Global payments market: a duality of $2.3 trillion

  • Global Payments Market: Growth is Projected to Slow to 5% Annually by 2028
  • The growth of payment companies, historically compared to technology sectors, has diminished; their total shareholder return (TSR) is now more aligned with the S&P 500 average, reflecting a maturation of the market.

In the current context, global payments are driven by technology, but the market is undergoing a transition that reflects its maturation. Where growth was once rampant, expectations now focus on achieving more sustainable and profitable development. Investors, regulators, and customers are no longer just demanding expansion; they are looking for business models that ensure long-term stability, according to the report Fortune Favors the Bold: Global Payments Report 2024 prepared by Boston Consulting Group.

Technological evolution and increasing regulatory scrutiny have redefined the rules of the game for payment companies, necessitating rapid adaptation. As this sector faces a more competitive and challenging landscape, the ability of companies to keep pace with change will determine their future success.

Global payments market: slowing growth

Historically, payment companies have exhibited impressive growth, comparable to that of rapidly rising technology sectors. However, in recent years, a slowdown has been noted. Total shareholder return (TSR), which previously outperformed many other industries, is now aligning more closely with the average of the S&P 500 index, indicating greater maturity in the payments market.

This shift has led investors to focus more on the fundamentals of companies, differentiating between those with stable and predictable revenues and those relying on more volatile sources. Projections indicate that global payment sector revenue growth will slow by 50% by 2028. It is expected that this revenue will increase at a compound annual growth rate of only 5%, reaching $2.3 trillion. This represents a significant decrease from the 9% growth recorded over the past five years, when global revenues reached $1.8 trillion in 2023.

Several structural, macroeconomic, and operational factors explain this trend. Among these, the saturation of the transition from cash payments to digital payments is reaching its peak. Additionally, interest rates, which had previously boosted profitability, are now declining alongside more moderate inflation. Finally, operational pressures are intensifying, with payment companies facing rising operational costs.

Key disruptions in the payments sector

Technology has been a fundamental factor in transforming the landscape of global payments, but it is not the only one. Several disruptive forces are reshaping the industry, forcing companies to adapt or fall behind.

Macroeconomic pressures: The reduction in interest rates and the stabilization of inflation are eroding deposit margins, particularly in regions like Europe and North America. This situation is compounded by a shift in consumer habits, as people seek higher-yield financial products. This trend impacts traditional revenue models based on deposits.

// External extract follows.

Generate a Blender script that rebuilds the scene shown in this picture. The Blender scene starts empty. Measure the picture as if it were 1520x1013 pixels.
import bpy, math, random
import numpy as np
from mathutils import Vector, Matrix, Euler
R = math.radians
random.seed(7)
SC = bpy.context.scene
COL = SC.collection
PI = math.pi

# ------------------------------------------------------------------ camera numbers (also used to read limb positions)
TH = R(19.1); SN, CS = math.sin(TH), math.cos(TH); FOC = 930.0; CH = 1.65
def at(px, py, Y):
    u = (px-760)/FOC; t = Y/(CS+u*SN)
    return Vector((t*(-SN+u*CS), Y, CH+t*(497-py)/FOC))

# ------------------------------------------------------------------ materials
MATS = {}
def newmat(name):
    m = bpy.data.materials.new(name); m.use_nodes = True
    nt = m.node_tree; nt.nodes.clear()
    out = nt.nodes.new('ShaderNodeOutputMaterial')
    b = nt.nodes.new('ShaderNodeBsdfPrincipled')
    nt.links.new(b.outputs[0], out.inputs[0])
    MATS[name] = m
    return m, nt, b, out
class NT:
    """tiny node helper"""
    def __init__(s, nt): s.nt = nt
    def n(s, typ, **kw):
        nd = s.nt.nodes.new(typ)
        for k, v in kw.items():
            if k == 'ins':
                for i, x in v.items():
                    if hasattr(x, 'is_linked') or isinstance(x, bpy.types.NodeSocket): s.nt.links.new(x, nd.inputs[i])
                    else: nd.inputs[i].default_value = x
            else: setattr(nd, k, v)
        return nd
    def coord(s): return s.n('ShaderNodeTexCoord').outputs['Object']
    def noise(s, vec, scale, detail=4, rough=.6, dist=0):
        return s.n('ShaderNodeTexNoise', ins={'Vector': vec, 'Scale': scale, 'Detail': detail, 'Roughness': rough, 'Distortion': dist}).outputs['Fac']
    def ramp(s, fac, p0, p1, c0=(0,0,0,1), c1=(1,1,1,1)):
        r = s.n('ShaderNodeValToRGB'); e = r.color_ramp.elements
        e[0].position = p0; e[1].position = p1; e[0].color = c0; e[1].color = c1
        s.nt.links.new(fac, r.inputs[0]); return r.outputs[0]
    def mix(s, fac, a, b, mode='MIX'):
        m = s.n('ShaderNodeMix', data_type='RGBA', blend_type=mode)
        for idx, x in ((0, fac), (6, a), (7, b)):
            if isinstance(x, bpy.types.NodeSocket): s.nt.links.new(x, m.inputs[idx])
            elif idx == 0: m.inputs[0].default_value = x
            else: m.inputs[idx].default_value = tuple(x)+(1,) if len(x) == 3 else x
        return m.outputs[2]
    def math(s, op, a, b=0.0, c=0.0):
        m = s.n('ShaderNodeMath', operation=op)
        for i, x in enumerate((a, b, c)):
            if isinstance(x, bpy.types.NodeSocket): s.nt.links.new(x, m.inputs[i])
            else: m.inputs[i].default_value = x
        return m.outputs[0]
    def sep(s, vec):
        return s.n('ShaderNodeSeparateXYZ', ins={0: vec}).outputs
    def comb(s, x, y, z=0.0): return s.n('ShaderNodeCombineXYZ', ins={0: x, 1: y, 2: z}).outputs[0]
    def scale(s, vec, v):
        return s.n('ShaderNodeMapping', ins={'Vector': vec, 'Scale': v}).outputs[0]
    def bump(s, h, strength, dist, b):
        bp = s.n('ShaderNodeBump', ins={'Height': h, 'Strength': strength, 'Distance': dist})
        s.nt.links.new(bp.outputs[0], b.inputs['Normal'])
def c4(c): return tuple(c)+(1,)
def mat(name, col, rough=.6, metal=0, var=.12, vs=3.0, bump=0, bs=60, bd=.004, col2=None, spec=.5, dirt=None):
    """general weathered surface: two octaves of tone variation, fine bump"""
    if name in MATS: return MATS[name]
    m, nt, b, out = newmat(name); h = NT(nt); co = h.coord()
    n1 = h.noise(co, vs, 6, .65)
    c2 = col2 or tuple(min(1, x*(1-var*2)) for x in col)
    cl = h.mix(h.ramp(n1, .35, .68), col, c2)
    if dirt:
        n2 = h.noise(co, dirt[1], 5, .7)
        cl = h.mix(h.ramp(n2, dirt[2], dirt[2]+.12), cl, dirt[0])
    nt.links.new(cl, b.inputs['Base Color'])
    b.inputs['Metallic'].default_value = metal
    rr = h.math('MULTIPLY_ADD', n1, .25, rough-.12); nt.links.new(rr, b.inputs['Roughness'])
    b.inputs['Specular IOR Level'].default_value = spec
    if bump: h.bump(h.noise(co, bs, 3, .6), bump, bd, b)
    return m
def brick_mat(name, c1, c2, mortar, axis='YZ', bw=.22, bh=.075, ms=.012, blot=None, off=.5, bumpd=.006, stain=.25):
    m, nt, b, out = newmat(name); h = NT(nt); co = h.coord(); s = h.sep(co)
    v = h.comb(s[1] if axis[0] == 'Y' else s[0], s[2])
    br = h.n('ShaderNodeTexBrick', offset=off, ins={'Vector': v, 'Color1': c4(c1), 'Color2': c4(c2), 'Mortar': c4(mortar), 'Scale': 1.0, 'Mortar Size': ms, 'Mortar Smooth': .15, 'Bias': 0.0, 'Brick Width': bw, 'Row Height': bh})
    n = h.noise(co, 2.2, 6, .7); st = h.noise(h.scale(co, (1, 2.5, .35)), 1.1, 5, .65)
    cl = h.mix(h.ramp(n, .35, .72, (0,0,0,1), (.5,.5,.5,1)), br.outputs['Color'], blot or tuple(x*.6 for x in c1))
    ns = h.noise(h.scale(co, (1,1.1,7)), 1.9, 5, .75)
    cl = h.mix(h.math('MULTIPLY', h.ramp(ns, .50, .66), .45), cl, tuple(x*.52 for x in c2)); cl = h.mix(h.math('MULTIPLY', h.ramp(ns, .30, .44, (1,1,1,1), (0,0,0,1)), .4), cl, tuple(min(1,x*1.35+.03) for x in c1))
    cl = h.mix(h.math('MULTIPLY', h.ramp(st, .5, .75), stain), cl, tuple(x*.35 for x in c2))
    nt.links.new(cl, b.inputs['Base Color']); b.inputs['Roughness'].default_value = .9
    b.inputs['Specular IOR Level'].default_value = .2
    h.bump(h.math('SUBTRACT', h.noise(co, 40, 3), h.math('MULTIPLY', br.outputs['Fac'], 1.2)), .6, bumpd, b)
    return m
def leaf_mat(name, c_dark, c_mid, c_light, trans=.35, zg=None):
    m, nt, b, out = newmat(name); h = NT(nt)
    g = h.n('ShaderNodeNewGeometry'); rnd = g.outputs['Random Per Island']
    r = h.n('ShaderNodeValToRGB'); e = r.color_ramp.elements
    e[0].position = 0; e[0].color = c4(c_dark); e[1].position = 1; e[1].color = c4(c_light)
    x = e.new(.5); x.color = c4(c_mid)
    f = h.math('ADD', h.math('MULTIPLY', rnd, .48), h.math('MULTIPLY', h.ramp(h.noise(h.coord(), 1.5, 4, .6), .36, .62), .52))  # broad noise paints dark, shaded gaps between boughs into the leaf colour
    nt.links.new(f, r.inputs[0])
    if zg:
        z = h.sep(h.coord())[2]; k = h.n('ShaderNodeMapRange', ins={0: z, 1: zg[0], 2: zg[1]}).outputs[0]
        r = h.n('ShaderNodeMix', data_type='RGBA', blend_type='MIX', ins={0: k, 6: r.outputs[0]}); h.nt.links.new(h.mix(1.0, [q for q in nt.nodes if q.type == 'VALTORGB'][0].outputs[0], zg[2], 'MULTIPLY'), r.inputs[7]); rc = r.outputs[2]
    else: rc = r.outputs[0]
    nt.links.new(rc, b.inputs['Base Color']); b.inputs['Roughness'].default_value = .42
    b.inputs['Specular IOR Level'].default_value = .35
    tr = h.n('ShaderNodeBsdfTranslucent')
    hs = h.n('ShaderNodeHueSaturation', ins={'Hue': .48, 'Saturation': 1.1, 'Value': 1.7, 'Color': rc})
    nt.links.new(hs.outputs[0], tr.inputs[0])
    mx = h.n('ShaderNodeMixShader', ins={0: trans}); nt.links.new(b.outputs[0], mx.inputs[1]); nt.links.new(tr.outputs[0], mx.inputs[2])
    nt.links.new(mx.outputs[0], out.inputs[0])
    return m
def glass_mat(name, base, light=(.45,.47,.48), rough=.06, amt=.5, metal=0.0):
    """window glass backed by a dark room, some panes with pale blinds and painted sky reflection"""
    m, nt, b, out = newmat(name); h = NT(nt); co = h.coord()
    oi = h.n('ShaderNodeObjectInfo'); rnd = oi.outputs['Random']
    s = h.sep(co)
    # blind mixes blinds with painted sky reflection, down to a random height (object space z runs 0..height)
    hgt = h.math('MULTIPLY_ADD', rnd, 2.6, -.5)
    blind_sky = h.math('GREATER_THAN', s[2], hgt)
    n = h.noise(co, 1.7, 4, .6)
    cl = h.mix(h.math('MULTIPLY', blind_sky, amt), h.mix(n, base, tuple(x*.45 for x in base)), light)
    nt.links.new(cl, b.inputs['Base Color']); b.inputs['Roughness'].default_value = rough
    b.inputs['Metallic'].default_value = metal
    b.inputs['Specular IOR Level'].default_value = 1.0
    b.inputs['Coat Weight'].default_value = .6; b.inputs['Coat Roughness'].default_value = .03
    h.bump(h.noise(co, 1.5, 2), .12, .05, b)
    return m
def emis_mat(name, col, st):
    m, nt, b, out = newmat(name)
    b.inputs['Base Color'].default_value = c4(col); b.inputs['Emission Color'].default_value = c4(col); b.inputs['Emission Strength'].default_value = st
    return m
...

Stagnation in the shift to digital payments: In key markets such as the United States, the United Kingdom, and Europe, the adoption of digital payments has reached its peak, limiting one of the primary growth drivers for the sector. The industry, which had relied on this transition, must now find new sources of expansion.

Increased regulatory scrutiny: Growing oversight and the imposition of harsher penalties for non-compliance are putting the capital of payment companies at risk. Globally, regulations are becoming more stringent, compelling companies to invest significantly in enhancing their risk management and strengthening their compliance infrastructure.

Technological inefficiencies and rising costs: Payment companies also face significant operational challenges, such as reliance on outdated legacy systems, which increase maintenance costs and hinder innovation. Technological modernization is not optional; it is essential to remain competitive.

The path to the future: strategic decisions

In light of these challenges, payment companies must rethink their strategies and adopt bolder approaches. While global payments are driven by technology, long-term success requires a profound transformation in several key areas.

Technological modernization: Companies need to implement cloud-based, modular, and scalable infrastructures that enable greater operational efficiency and rapid product innovation. A focus on technological modernization will not only improve profit margins but also generate more value for customers.

Reinventing banking payments: Banks, in particular, must reimagine their role in the payments ecosystem. Leaders in this area will not only focus on optimizing their core business but also explore new expansion opportunities into adjacent businesses and high-value innovative models.

Engagement in emerging infrastructures: The adoption of emerging technologies, such as instant payments and digital currencies, is one of the most promising areas. These innovations have the potential to offer greater transaction speed, meet regulatory demands, and enhance the user experience. Companies that lead the adoption of these technologies will position themselves at the forefront of the sector.

Strengthening compliance and risk management: As regulations become stricter, it is imperative that companies bolster their compliance and risk management functions. In addition to avoiding penalties, a strong compliance infrastructure will enhance investor confidence and ensure sustainable growth.

The global payments market faces a complex and evolving environment. Companies that can navigate these challenges and leverage technology to modernize their infrastructure, align their strategies with new regulations, and adopt innovative business models will be the ones that thrive in the future.